To Stop an Electoral Coup, Study What Went Wrong in the 2000 Florida Recount 

As the possibility of Donald Trump trying to undemocratically snatch the 2020 presidential election seems increasingly likely, we should look to a previous successful attempt by Republicans to seize the presidency while the Democratic Party all but stood by helplessly: the 2000 election's Florida recount.

A newspaper clipping of the author Jane McAlevey, right, studying a ballot as part of the 2000 vote recount in Florida. Courtesy of Jane McAlevey


The message hit my pager about midnight. I was watching the 2000 presidential election returns on my neighbor’s TV. (I didn’t own a TV; I hate those things). The men with the weird toupees who feed television “news” to the nation had called Florida for Al Gore. Then for George Bush. That’s when my pager went off: “don’t call DC, don’t call headquarters, get next plane to West Palm Beach airport. immediately. don’t call us. rent car, go to Hilton.”
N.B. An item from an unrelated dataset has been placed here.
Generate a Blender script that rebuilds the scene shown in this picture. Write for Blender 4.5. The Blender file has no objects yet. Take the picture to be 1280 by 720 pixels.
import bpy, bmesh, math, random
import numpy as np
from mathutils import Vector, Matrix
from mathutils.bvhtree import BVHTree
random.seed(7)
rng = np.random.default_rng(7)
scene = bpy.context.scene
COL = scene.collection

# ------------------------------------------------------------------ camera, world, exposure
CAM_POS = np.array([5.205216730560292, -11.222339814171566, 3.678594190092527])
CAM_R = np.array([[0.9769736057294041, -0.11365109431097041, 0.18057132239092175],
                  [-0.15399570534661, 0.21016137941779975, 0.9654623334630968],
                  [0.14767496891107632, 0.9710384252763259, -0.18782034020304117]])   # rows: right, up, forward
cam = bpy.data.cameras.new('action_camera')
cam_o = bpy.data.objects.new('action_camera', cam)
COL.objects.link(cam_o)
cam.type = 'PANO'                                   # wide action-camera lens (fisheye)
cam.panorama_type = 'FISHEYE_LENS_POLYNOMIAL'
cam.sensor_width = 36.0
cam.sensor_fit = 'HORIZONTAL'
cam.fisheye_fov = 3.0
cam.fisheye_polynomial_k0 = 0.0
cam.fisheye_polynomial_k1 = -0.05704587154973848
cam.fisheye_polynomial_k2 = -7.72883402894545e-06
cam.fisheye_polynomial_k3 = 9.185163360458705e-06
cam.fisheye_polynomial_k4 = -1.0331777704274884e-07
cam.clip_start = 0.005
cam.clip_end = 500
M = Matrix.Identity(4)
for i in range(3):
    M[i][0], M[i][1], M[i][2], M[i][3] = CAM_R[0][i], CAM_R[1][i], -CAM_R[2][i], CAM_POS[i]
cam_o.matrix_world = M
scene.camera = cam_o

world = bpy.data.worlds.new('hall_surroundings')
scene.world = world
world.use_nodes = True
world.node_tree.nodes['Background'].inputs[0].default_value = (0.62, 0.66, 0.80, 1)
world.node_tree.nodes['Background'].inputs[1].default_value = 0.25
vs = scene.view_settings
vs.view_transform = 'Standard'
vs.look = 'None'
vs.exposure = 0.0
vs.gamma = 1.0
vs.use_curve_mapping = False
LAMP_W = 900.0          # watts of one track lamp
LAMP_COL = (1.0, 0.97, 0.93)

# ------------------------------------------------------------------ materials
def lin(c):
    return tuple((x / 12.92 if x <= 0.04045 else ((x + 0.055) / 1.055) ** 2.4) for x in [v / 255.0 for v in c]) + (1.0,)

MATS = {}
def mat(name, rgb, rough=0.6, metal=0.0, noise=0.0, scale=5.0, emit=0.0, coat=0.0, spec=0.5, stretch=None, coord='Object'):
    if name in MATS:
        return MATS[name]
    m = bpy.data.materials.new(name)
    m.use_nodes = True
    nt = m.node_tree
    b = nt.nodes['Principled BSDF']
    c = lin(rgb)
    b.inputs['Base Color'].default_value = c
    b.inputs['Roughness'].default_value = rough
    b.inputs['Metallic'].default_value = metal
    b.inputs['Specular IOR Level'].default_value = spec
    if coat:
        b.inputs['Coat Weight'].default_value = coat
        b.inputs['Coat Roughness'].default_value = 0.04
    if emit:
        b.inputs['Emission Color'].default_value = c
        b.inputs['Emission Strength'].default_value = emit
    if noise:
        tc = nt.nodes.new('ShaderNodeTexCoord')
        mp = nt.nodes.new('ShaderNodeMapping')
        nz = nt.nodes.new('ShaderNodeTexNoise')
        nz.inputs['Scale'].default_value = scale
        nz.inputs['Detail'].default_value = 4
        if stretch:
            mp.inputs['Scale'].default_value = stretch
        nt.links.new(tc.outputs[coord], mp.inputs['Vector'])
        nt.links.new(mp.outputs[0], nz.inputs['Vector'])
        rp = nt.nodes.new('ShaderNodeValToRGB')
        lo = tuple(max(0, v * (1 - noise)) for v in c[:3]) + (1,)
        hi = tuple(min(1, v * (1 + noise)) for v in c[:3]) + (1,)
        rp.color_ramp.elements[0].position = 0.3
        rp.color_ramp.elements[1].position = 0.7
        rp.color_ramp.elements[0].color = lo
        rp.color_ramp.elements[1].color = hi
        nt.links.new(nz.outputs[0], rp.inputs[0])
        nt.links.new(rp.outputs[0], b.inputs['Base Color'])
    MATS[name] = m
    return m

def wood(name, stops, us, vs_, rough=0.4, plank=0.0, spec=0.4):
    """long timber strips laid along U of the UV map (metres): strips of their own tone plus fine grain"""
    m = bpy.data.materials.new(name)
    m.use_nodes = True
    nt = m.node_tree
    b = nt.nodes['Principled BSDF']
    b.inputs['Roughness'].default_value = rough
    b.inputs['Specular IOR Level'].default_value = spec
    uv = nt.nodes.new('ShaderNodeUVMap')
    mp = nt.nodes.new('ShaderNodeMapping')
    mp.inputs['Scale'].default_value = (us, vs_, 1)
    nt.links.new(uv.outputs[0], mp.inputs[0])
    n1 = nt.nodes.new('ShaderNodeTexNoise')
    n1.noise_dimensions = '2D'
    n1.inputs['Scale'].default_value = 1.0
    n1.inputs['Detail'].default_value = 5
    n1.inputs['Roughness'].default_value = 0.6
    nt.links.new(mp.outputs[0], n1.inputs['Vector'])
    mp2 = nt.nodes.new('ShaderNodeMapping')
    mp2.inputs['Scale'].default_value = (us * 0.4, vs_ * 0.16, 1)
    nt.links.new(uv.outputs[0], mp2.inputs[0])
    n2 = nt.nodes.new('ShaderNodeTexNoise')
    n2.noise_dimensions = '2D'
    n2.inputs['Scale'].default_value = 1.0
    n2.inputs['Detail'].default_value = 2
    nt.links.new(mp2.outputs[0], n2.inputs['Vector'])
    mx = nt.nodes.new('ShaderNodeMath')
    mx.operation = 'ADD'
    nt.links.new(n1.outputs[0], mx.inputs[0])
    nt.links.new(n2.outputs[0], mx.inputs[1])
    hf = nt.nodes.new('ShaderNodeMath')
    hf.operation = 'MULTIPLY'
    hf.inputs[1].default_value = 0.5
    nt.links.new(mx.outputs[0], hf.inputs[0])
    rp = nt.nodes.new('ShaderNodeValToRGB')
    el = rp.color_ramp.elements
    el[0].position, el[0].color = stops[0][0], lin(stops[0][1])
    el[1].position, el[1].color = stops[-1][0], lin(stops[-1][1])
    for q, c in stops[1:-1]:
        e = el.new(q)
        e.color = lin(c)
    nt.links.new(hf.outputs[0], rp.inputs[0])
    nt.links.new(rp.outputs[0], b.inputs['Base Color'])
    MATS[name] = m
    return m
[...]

I had never seen a page quite like that and don’t believe I ever will again. I looked at the pager, then at the TV, where confounded anchors were stammering about Florida, then back at the pager. Then I put the pager down, picked up the phone, and booked the next flight to West Palm Beach. Before the sun was up I was on my way.

The place I was leaving was Stamford, Connecticut, where I was running a pilot organizing project for the AFL-CIO. When you work as national staff for either the AFL-CIO or one of its member unions, you can expect to periodically get “pulled” from whatever merely urgent thing you are doing to some other thing that is actually dire. The practice can be overused by people buried in Washington offices who are convinced that everything on their desk is of utmost importance and who have forgotten how disruptive it is to real organizing of flesh-and-blood workers. But in this case, there wasn’t anything more important anywhere, the presidential election was on the line.